My rule of thumb here is if your object of interest in very small, use native resolution. If your object of interest takes up a lot of space in your imagery and is easy to identify without zooming in, then you can use the zoom out feature. As a fallback plan -- you can always train one of each and see which performs better!

Third Option: Object Identification

** This only applies to segmentation models **

If you want to train a semantic segmentation model, choose "Group by Type". This will take everything labeled from one category and treat it as the same object. For example, if you are labeling vegetation; every polygon with the vegetation label will be lumped into one group and that's how the model will be trained to identify vegetation-- it's all one big object spread out on the media. Or another example (bringing back the cake), if you have labeled cake but some labels are slices of cake and some are the cake from which the slices were cut, the model will learn that in both ways the cake may look -- in slices or as a whole -- it's all the same cake.

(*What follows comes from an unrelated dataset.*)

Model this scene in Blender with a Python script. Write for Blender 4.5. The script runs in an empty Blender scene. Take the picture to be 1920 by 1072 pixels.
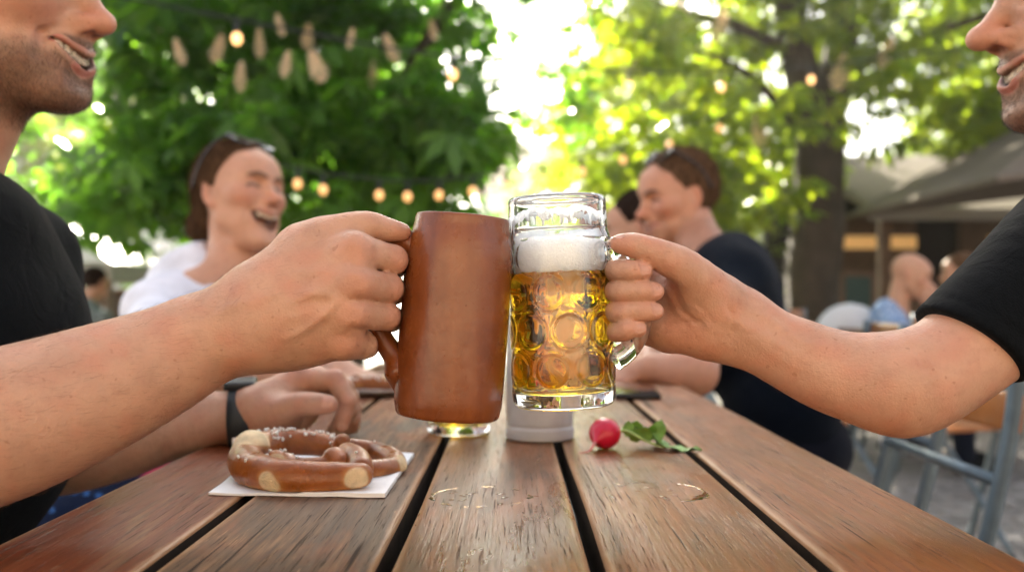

If you want to train an instance segmentation model, choose "Separate Individual Objects". This will teach the model to not only identify the vegetation as a whole, but notice and detect each individual leaf, just as our eyes and brain can do. In the terms of the cake, the model will be able to differentiate the whole cake from a slice of cake -- still recognizing it's all cake but at the same time detecting the difference between the whole cake and the slice of cake.